Georgetown University's Pearl Project has enabled students to learn the techniques and methods of the best of traditional investigative journalism as well as cutting edge computer-assisted reporting techniques.

Our faculty-student investigation broke new ground in reporting the kidnapping and murder of Wall Street Journal reporter Daniel Pearl, interviewing current and former officials from the FBI, the CIA and Pakistani intelligence, government and law enforcement. The course was a life-transforming educational and professional experience for the professors, students and volunteers involved in the project. We are deeply grateful to the Ethics and Excellence in Journalism Foundation for believing in the vision with which we launched the project. We could not have realized the success we have seen without the generous support of the foundation.

Since our report was published in 2011, we have begun new investigations. Our new reporting endeavors share the goal of our original project: To honor and carry on the work of a slain journalist or a journalist in peril. In the future, through our projects, we hope to achieve the following:

  • Train undergraduate and graduate students in the traditions, ethics and highly-skilled reporting practices of investigative reporting;
  • Promote experiential journalism pedagogy practices and become a model for other university-based investigative projects and;
  • Provide a safe haven for journalists who have experienced a lack of press freedom in the form of censorship, threat to personal safety or other methods of intimidation or recrimination.

There is a pressing need for this. Journalists are being killed or threatened at record numbers in the world today, and it's critical that we send a clear message that we will not be deterred.

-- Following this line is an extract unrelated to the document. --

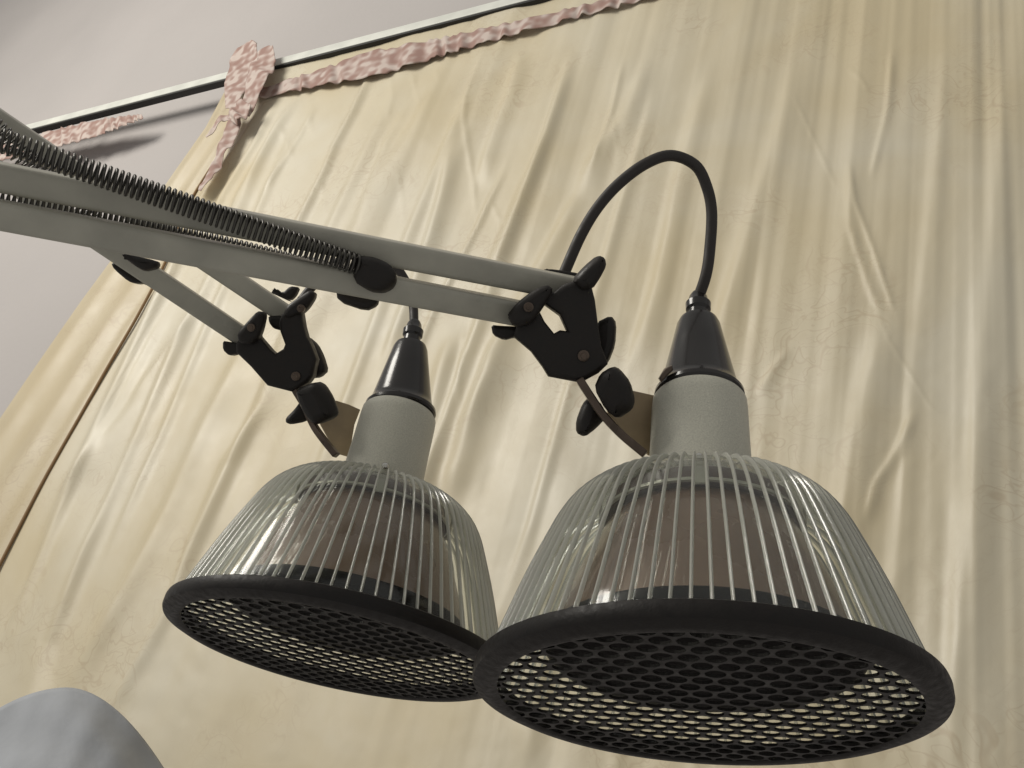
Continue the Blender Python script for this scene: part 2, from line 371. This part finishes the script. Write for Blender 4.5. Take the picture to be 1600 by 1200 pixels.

Also, investigative reporting efforts are fading in the new world of media consolidation, and it's vital that we keep this important expression of journalism flourishing.

Future projects will focus on journalists at risk in their home country because of press freedom issues or journalists slain in the line of duty, like Daniel Pearl, whether on the battlefield or a street corner. The pedagogical and journalistic approach of the project's work will be modeled after the first Pearl Project.

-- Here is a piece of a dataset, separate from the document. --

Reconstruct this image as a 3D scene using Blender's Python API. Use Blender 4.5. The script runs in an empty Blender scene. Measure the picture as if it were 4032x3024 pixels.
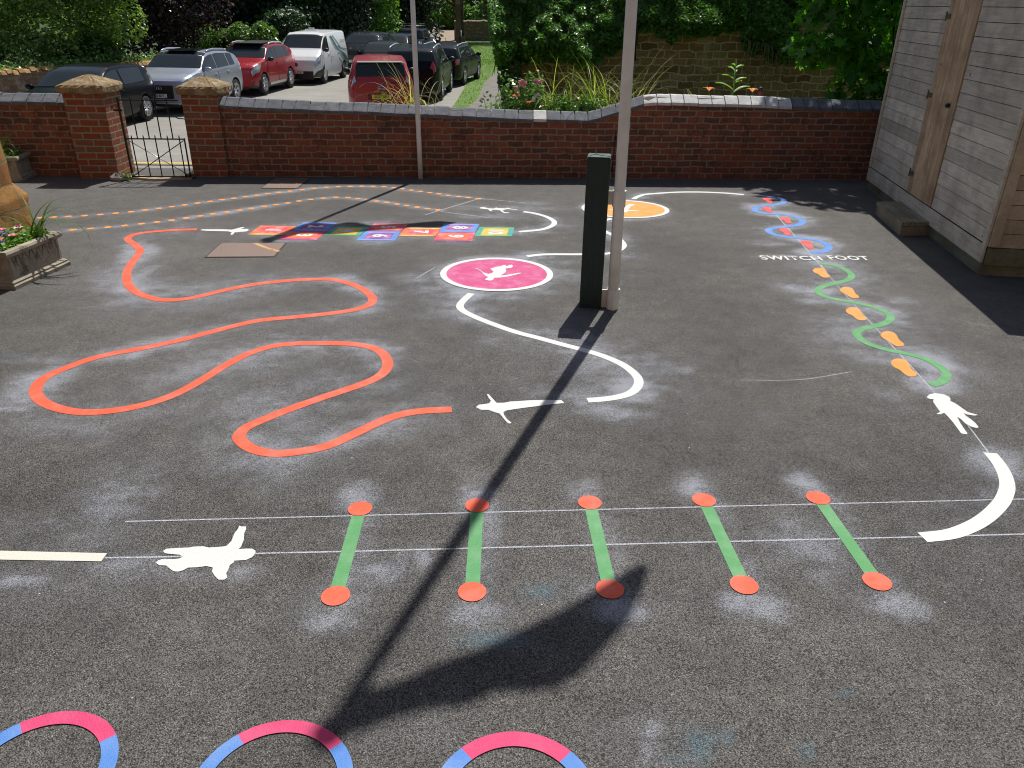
import bpy, bmesh, math, random
import numpy as np
from mathutils import Vector, Matrix
random.seed(7); rng = np.random.default_rng(7)
SC = bpy.context.scene; COL = SC.collection
R = math.radians

# ------------------------------------------------------------------ camera
F0, CX, CY, H = 3050., 2016., 1512., 2.0
def _axes(vp=(1930., 7700.)):
    n = np.array([vp[0]-CX, CY-vp[1], -F0]); n /= np.linalg.norm(n); up = -n
    fw = np.array([0, 0, -1.]); h = fw-up*(fw@up); h /= np.linalg.norm(h)
    return np.array([np.cross(h, up), h, up])
RM = _axes()
cd = bpy.data.cameras.new('camera'); cam = bpy.data.objects.new('camera', cd); COL.objects.link(cam)
cd.sensor_width = 36; cd.lens = F0/4032*36; cd.clip_end = 1000; cd.clip_start = .05
M4 = Matrix.Identity(4)
for i in range(3):
    for j in range(3): M4[i][j] = RM[i][j]
M4[2][3] = H
cam.matrix_world = M4; SC.camera = cam
def ray(u, v): return RM @ np.array([(u-CX)/F0, (CY-v)/F0, -1.])
def G(u, v, z=0.):                       # point of the level z seen in the photo at u, v
    d = ray(u, v); t = (z-H)/d[2]; return (d[0]*t, d[1]*t)
def Y(u, v, y):                          # point at distance y
    d = ray(u, v); t = y/d[1]; return (d[0]*t, y, H+d[2]*t)

# ------------------------------------------------------------------ light
SUN_H = np.array([.309, .951]); EL = 60.5
sd = (SUN_H[0]*math.cos(R(EL)), SUN_H[1]*math.cos(R(EL)), math.sin(R(EL)))
W = bpy.data.worlds.new('World'); SC.world = W; W.use_nodes = True
wn = W.node_tree; bg = wn.nodes['Background']; sky = wn.nodes.new('ShaderNodeTexSky')
sky.sky_type = 'NISHITA'; sky.sun_disc = False; sky.sun_elevation = R(EL)
sky.sun_rotation = math.atan2(SUN_H[0], SUN_H[1]); sky.air_density = 1.0; sky.dust_density = 1.2
wn.links.new(sky.outputs[0], bg.inputs[0]); bg.inputs[1].default_value = .073
sl = bpy.data.lights.new('sun', 'SUN'); sl.energy = 4.9; sl.angle = R(.45); sl.color = (1, .965, .91)
so = bpy.data.objects.new('sun', sl); COL.objects.link(so)
so.rotation_euler = Vector(sd).to_track_quat('Z', 'Y').to_euler()
SC.view_settings.view_transform = 'Standard'; SC.view_settings.look = 'None'
SC.view_settings.exposure = 0.0; SC.view_settings.gamma = 1
SC.render.engine = 'CYCLES'
SC.cycles.pixel_filter_type = 'BLACKMAN_HARRIS'; SC.cycles.filter_width = 1.05
SC.cycles.max_bounces = 6; SC.cycles.transparent_max_bounces = 8

# ------------------------------------------------------------------ helpers
def tag(o, label=None, cat=None, group=None, kind=None):
    if label: o['label'] = label
    if cat: o['category'] = cat
    if group: o['group'] = group
    if kind: o['kind'] = kind
    return o
def empty(name, loc=(0, 0, 0), rz=0, label=None, cat=None, group=None):
    o = bpy.data.objects.new(name, None); COL.objects.link(o); o.location = loc; o.rotation_euler = (0, 0, rz)
    o.empty_display_size = .1
    return tag(o, label, cat, group)
def link(name, me, mat=None, parent=None):
    o = bpy.data.objects.new(name, me); COL.objects.link(o)
    if mat is not None and not me.materials: me.materials.append(mat)
    if parent is not None: o.parent = parent
    return o
def copy_tree(o, parent=None):
    c = o.copy(); COL.objects.link(c); c.parent = parent
    for ch in list(o.children): copy_tree(ch, c)
    return c
class MB:
    def __init__(s): s.v = []; s.f = []; s.sm = []
    def add(s, vs, fs, smooth=False):
        n = len(s.v); s.v += [tuple(map(float, p)) for p in vs]
        s.f += [tuple(i+n for i in f) for f in fs]; s.sm += [smooth]*len(fs); return s
    def box(s, c, d, rz=0, tilt=None):
        vs = []
        ca, sa = math.cos(rz), math.sin(rz)
        for sx in (-.5, .5):
            for sy in (-.5, .5):
                for sz in (-.5, .5):
                    p = Vector((sx*d[0], sy*d[1], sz*d[2]))
                    if tilt: p = tilt @ p
                    vs.append((c[0]+p.x*ca-p.y*sa, c[1]+p.x*sa+p.y*ca, c[2]+p.z))
        return s.add(vs, [(0, 1, 3, 2), (4, 6, 7, 5), (0, 4, 5, 1), (2, 3, 7, 6), (0, 2, 6, 4), (1, 5, 7, 3)])
    def prism(s, pts, z0, z1):            # polygon in xy, extruded
        n = len(pts)
        zz0 = z0 if hasattr(z0, '__len__') else [z0]*n; zz1 = z1 if hasattr(z1, '__len__') else [z1]*n
        vs = [(p[0], p[1], a) for p, a in zip(pts, zz0)]+[(p[0], p[1], a) for p, a in zip(pts, zz1)]
        fs = [tuple(range(n))[::-1], tuple(range(n, 2*n))]+[(i, (i+1) % n, (i+1) % n+n, i+n) for i in range(n)]
        return s.add(vs, fs)
    def tube(s, pts, r, n=8, cap=True):
        pts = [Vector(p) for p in pts]; m = len(pts); rr = r if hasattr(r, '__len__') else [r]*m
        vs = []
        up = Vector((0, 0, 1)); last = None
        for i, p in enumerate(pts):
            t = (pts[min(i+1, m-1)]-pts[max(i-1, 0)]).normalized()
            a = last if last is not None else (up if abs(t.z) < .9 else Vector((1, 0, 0)))
            x = (a-t*a.dot(t)).normalized(); last = x; y = t.cross(x)
            for k in range(n):
                q = p+(x*math.cos(2*math.pi*k/n)+y*math.sin(2*math.pi*k/n))*rr[i]; vs.append(tuple(q))
        fs = [(i*n+k, i*n+(k+1) % n, (i+1)*n+(k+1) % n, (i+1)*n+k) for i in range(m-1) for k in range(n)]
        if cap: fs += [tuple(range(n))[::-1], tuple(range((m-1)*n, m*n))]
        return s.add(vs, fs, True)
    def lathe(s, prof, c=(0, 0, 0), n=24, axis='z'):   # prof: (r, h)
        vs = []
        for r, h in prof:
            for k in range(n):
                a = 2*math.pi*k/n; x, y = r*math.cos(a), r*math.sin(a)
                vs.append((c[0]+x, c[1]+y, c[2]+h) if axis == 'z' else (c[0]+x, c[1]+h, c[2]+y))
        m = len(prof)
        return s.add(vs, [(i*n+k, i*n+(k+1) % n, (i+1)*n+(k+1) % n, (i+1)*n+k) for i in range(m-1) for k in range(n)], True)
    def ell(s, c, r, n=12, m=8):
        vs = []
        for i in range(m+1):
            t = math.pi*i/m
            for k in range(n):
                a = 2*math.pi*k/n; vs.append((c[0]+r[0]*math.sin(t)*math.cos(a), c[1]+r[1]*math.sin(t)*math.sin(a), c[2]+r[2]*math.cos(t)))
        return s.add(vs, [(i*n+k, i*n+(k+1) % n, (i+1)*n+(k+1) % n, (i+1)*n+k) for i in range(m) for k in range(n)], True)
    def mesh(s, name):
        me = bpy.data.meshes.new(name); me.from_pydata(s.v, [], s.f)
        me.polygons.foreach_set('use_smooth', s.sm); me.update(); return me
    def build(s, name, mat, parent=None, bevel=0, fix=True):
        me = s.mesh(name)
        if fix or bevel:
            bm = bmesh.new(); bm.from_mesh(me)
            if bevel: bmesh.ops.remove_doubles(bm, verts=bm.verts, dist=1e-5)
            bmesh.ops.recalc_face_normals(bm, faces=bm.faces)
            if bevel:
                ed = [e for e in bm.edges if len(e.link_faces) == 2 and e.calc_face_angle(0) > .5]
                bmesh.ops.bevel(bm, geom=ed, offset=bevel, segments=2, affect='EDGES', profile=.7)
            bm.to_mesh(me); bm.free()
        return link(name, me, mat, parent)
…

Influenced by the ideal of helping individuals become who they were meant to be, we believe that investigative journalism is a calling. Practiced in its truest, purest form, we consider investigative reporting a noble enterprise worthy of the next generation of the best and brightest student journalists.

For journalists living in dangerous, repressive or fragile civil societies in which freedom of the press is not yet recognized as a fundamental right, we hope to someday have the means to offer a safe haven in which to do their work. For our colleagues who have fallen, we hope our projects will honor them in the best way we know how: by continuing their work. And for our next generation of investigative reporters, the project will be a training ground.

We hope our projects will keep alive the rich tradition of investigative journalism. It will serve as an insurance policy for the work of journalists everywhere.